I never rose to the exalted ranks of a technically accomplished black and white photographer. Instead, I took great pleasure in the going through the steps that came with agitating a black canister of developing film—hoping that I got the temperature and proportion of water to developer correct. I loved unwheeling the wet film from the spool to get a sneak peek at what awaited before clipping it up on a makeshift clothesline just beyond the tub marked “Perma Wash”. 

The other great thing about the darkroom is that it mandates a civility that you don’t really get anywhere else in a house of activity (although, always remembering to lock the bathroom was standard growing up). When the red pilot light was on, a person at the top of the stairs could look down in to the cellar and know that someone was working away inside. Opening the door to daylight was like treason when it came to protecting the sensitives of photopaper. I also loved the pitch-black performance necessitated by cracking open a canister of undeveloped film and easing it on to the spool. There was something peaceful and meditative about all of this. 

Once the negatives where dried and cut into strips, the real fun began by making a contact sheet of one’s work. With that in hand, you could get a better idea of which images seemed to turn out the best—and which ones would likely be unworthy of enlargement. Black and white photography is a multi-day endeavor that takes a great deal of trial and error. You know this going into it- and if it is something that you really can latch on to, you understand right away that the process is just as enjoyable as gazing at a well-finished enlargement.

I took my love of photography into college with me. While at Trinity, I joined the Photography Society just so I photograph Dublin and then use their darkroom. I even gave some basic lessons to new joiners who wanted to learn about developing film. Dublin in the 90s—much like Falmouth High School—offered a world of texture and grit that I never grew tired of capturing.

All of these memories are now twenty years old. I can tell you this now because while home, my brother and I took stock of the darkroom’s existence and decided to make some major renovations.  It wasn’t because we were no longer enamored with black and white photography. Unfortunately, it was more because time, technology and our personal schedules had marched on. What we were still referring to as the darkroom had become nothing more than a glorified storage room overrun by cobwebs and mystery insects. The enlarger was hidden under piles of boxes. The developing trays and any remaining photo paper were lost in a sea of just about anything else you could think of.
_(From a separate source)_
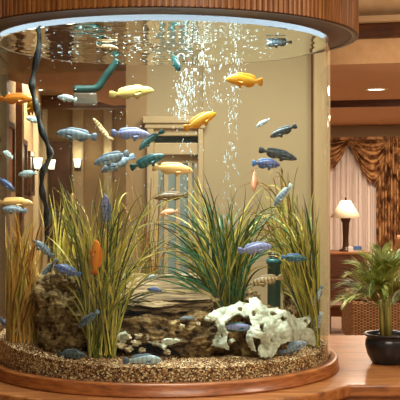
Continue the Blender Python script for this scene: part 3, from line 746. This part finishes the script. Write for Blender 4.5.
for _ in range(60):
    px, py = rr.uniform(15, 160), rr.uniform(45, 190); p = inside(P(px, py, rr.uniform(4.5, 5.2)), .69); s_ = rr.uniform(.0015, .003)
    mb.ball(p, (s_, s_, s_), 6, 4)
tag(mb.build('drifting_specks', M['bubble']), 'tiny pale specks drifting in the open water on the left', 'specks', kind='stuff')

# ------------------------------------------------------------------ fish
def fishm(name, back, side, belly, bar=None, nb=9, bs=.6, rough=.35):
    m, n, l, b = mat(name); spec(b, rough, .5)
    tc = n.new('ShaderNodeTexCoord'); sp = n.new('ShaderNodeSeparateXYZ'); l.new(tc.outputs['Generated'], sp.inputs[0])
    rp = ramp(n, [(.12, belly), (.42, side), (.72, side), (.95, back)]); l.new(sp.outputs[2], rp.inputs[0]); colr = rp.outputs[0]
    if bar:
        nz = n.new('ShaderNodeTexNoise'); nz.inputs['Scale'].default_value = 6; l.new(tc.outputs['Generated'], nz.inputs['Vector'])
        ma = n.new('ShaderNodeMath'); ma.operation = 'MULTIPLY_ADD'; l.new(sp.outputs[0], ma.inputs[0]); ma.inputs[1].default_value = nb * 2 * PI
        mu = n.new('ShaderNodeMath'); mu.operation = 'MULTIPLY'; mu.inputs[1].default_value = 5; l.new(nz.outputs['Fac'], mu.inputs[0]); l.new(mu.outputs[0], ma.inputs[2])
        sn = n.new('ShaderNodeMath'); sn.operation = 'SINE'; l.new(ma.outputs[0], sn.inputs[0])
        mr_ = n.new('ShaderNodeMapRange'); mr_.inputs['From Min'].default_value = .0; mr_.inputs['From Max'].default_value = .7; mr_.inputs['To Max'].default_value = bs
        l.new(sn.outputs[0], mr_.inputs['Value'])
        mx = n.new('ShaderNodeMix'); mx.data_type = 'RGBA'; l.new(mr_.outputs[0], mx.inputs['Factor']); l.new(colr, mx.inputs['A']); mx.inputs['B'].default_value = bar
        colr = mx.outputs['Result']
    l.new(colr, b.inputs['Base Color'])
    return m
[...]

The plywood separation wall that my father once installed cellar came down more quickly than it had come up. I remember painting the interior a flat black to really bring the new space to life. Inside and out, we had put in some smart aleck-y graffiti on the walls and instead of a normal door, we repurposed a “Welcome President [H.W] Bush” sign that had been posted at the Mashpee rotary the year that he visited back in 1990. Don’t ask how the sign fell into our family’s possession, but it made for a perfectly-sized door. 

Once the wall came down, my brother dismantled the stainless-steel sink and long plywood countertop. As for me, I tried not to get stuck in the nostalgic quicksand while removing the bits and pieces of the dusty equipment. Old test strips, squeegees, a stack of photos that I once took on Dublin’s Windmill Lane. It was tacitly understood that we would not be getting rid of this equipment—all of it now seemed like a lost art that would surely find new life again one day.  If not by us, then perhaps a younger generation who could marvel in the process of bringing life to life on a big white sheet of paper. 
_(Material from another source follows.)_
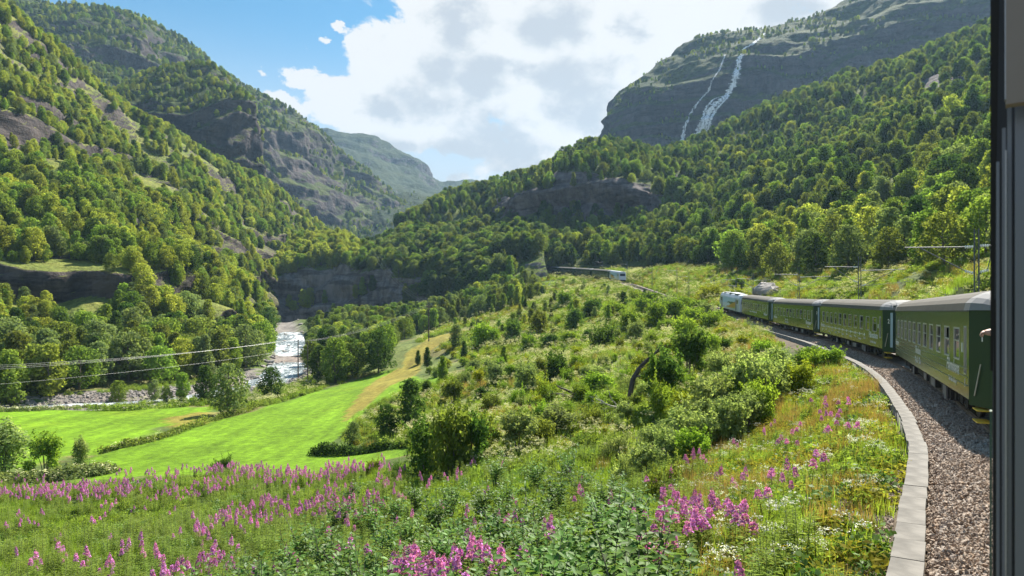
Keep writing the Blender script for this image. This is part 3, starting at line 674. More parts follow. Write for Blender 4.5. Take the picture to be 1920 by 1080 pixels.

So, rather than lingering too much on the collection of expensive light bulbs, unopened photo paper, and the unmistakable scent of photo developer now soaked into the plywood, I hauled out my smartphone and quickly framed some memories.  

It seems a bit crass to think that I used a handheld piece of rapid computing to capture the workhouses of traditional photographic production. Everything these days is accomplished at lightning speed—my trusty packet of photo filters was a relic that would know the first thing about facetuning. You want physical copies of photos in hand? You now open up your laptop or head down to CVS and dictate how large you want them. They can hardly make for you a cool-looking photo-negative enlargement, but the result of modern technology is that everything is now done with a speed and quality that we now take for granted.

I haven’t even mentioned that we no longer have to wonder where we should dispose of that used developer fluid.

The old darkroom will now be repurposed into a room for an air compressor, a TRX, and maybe some other storage needs that now rule the day Non-high schooler Megan recognizes that we the bandwidth to support a functioning darkroom just isn’t there anymore. But still, through this collection of hastily-framed photos, I wanted to retain some visual memories of that time spent down cellar. My memory fades and so I went an easily-retrievable tap to remind me of how each tool felt, how the timer sounded. How I used to reach up overhead onto the wooden beam without looking to flip on the red light. The new dull brightness somehow effecting a shift in my entire rhythm. 

I miss the simplicity of those days, but in dismantling the darkroom my brother and I both knew that it was the right thing to be doing. It didn’t mean that we were disrespecting or discarding our carefully-learned photo skills—it just meant that we had to acknowledge the forward progress of time. 

Even if we do finally give away our collection of darkroom equipment, I will not be too disappointed. I’m grateful to have grown up armed with these simple tools. An old Canon AE-1 and a modest little production room that to me, opened my eyes up to things I never would have seen otherwise.